Rencontres inspirantes
Outre les trois résolutions adoptées par la 11e Conférence des femmes d’Unia, des ateliers ont été mis sur pied le samedi, en vue de préparer la mobilisation pour la grève féministe de 2023 et d’envisager la concrétisation de la charte des femmes de l’Union syndicale suisse pour un syndicalisme féministe. Nouveauté, les ateliers ont été en partie organisés et animés par les membres, avec ou sans la participation des secrétaires syndicales. Les thèmes étaient les bas salaires et la revalorisation des métiers féminins, le racisme et les discriminations au travail, le dumping salarial et l’exploitation des migrantes et des frontalières, et la féminisation des syndicats.
Le jour d’avant, une table ronde sur les discriminations multiples a réuni des femmes en lutte dans différents secteurs et pays afin qu’elles partagent leurs expériences avec les femmes d’Unia. Il y avait des militantes du collectif tessinois Badanti, des aides familiales qui luttent pour leurs droits malgré des conditions de travail très précaires, des femmes de chambre de l’hôtel Ibis Batignolles à Paris qui ont mené une grève durant de nombreux mois et en sont sorties victorieuses, et enfin des travailleuses frontalières de l’industrie Riri dans le Tessin qui ont mené il y a quelques semaines une grève exemplaire. «Ces cas concrets montrent que les femmes peuvent s’organiser, lutter et gagner! C’est une belle inspiration pour la grève féministe à venir», conclut Aude Spang.
Pour la partie festive de cette rencontre sur deux jours, les participantes ont eu droit à une performance de Drag King, une forme de spectacle issue de la communauté LGBTIQ+ où une femme sur scène, à travers une apparence typiquement masculine, satirise les comportements machistes et joue avec les stéréotypes de genre. Le groupe Verso Sud, d’Italie méridionale, a ensuite pris le relai pour la partie musicale.

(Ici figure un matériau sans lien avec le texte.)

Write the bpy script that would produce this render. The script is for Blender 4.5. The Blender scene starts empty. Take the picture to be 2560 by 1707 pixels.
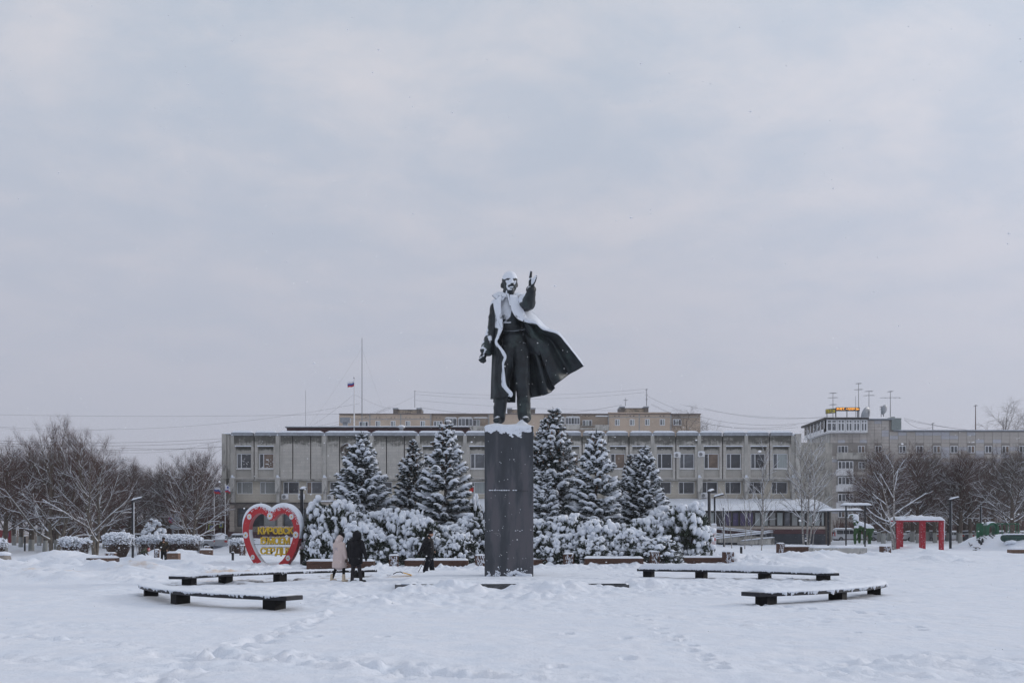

Moment de cohésion et de sororité
En l’absence d'Eleonora Failla, présidente de la Commission femmes, Angelica Sorrentino, vice-présidente de la section Sopraceneri, Unia Tessin et Moesa, a assuré la présidence de la conférence. Retour sur ces deux jours intenses
Comment avez-vous vécu cette conférence?
L’ambiance était formidable! C’est comme si nous avions besoin d’être ensemble, de nous retrouver. Ce n’est pas la première conférence à laquelle je participe, mais j’ai vraiment senti l’union entre nous, comme si nous étions toutes des sœurs. On dit souvent que les femmes entre elles ont du mal à se mettre d’accord, eh bien, c’était tout le contraire: j’ai rarement ressenti une telle cohésion.
Sur la forme, c’était aussi fantastique, car les militantes étaient les protagonistes de cette conférence. Nous avons eu la parole tout du long, nous avons écouté les histoires de chacune, et c’était très satisfaisant. Nous sommes parties motivées comme jamais, déterminées à aller de l’avant!
Qu’avez-vous retenu des ateliers et des discussions?
Les grévistes nous ont livré des témoignages poignants qui montrent que, malheureusement, en 2022, les femmes sont encore maltraitées et insultées sur leur lieu de travail, et c’est inacceptable. Des moments si forts que nous avons vécu leur histoire comme si c’était la nôtre, c’était très émouvant. D’ailleurs, quand elles sont parties, elles ont dit qu’on leur avait redonné de la force pour continuer la lutte.
De la même manière, nos consœurs syndicalistes venues d’Allemagne et d’Autriche nous ont rapporté les problématiques que rencontraient les femmes au travail dans leur pays, et on se rend compte que les problèmes se répètent, ici et ailleurs. Les femmes ne sont pas appréciées à leur juste valeur et, pourtant, leur rôle est crucial dans nos sociétés. Il est urgent que les femmes obtiennent le respect qu’elles méritent!
Pourquoi est-il capital que les femmes se mobilisent?
Le 14 juin 2019, nous avons envoyé un signal très fort, et nous avons été largement soutenues par les hommes. Quelle est la réponse du Conseil fédéral? Une augmentation de l’âge de la retraite des femmes alors qu’elles sont toujours sous-payées et ont des rentes de misère. Rien n’a changé! AVS 21 est une réforme alibi, mais tout le monde sait que la Suisse a les ressources suffisantes pour financer les retraites, c’est juste une question de volonté politique.
Pour les femmes d’Unia, passer le relai aux jeunes sur le marché du travail et corriger les inégalités salariales seraient déjà un pas vers l’augmentation des cotisations AVS.
Nous avons pris la décision de faire une grande grève en 2023, mais notre message est clair: la mobilisation ne commence pas, et ne se termine pas, le 14 juin: nous devons agir dès maintenant pour enfin changer les choses.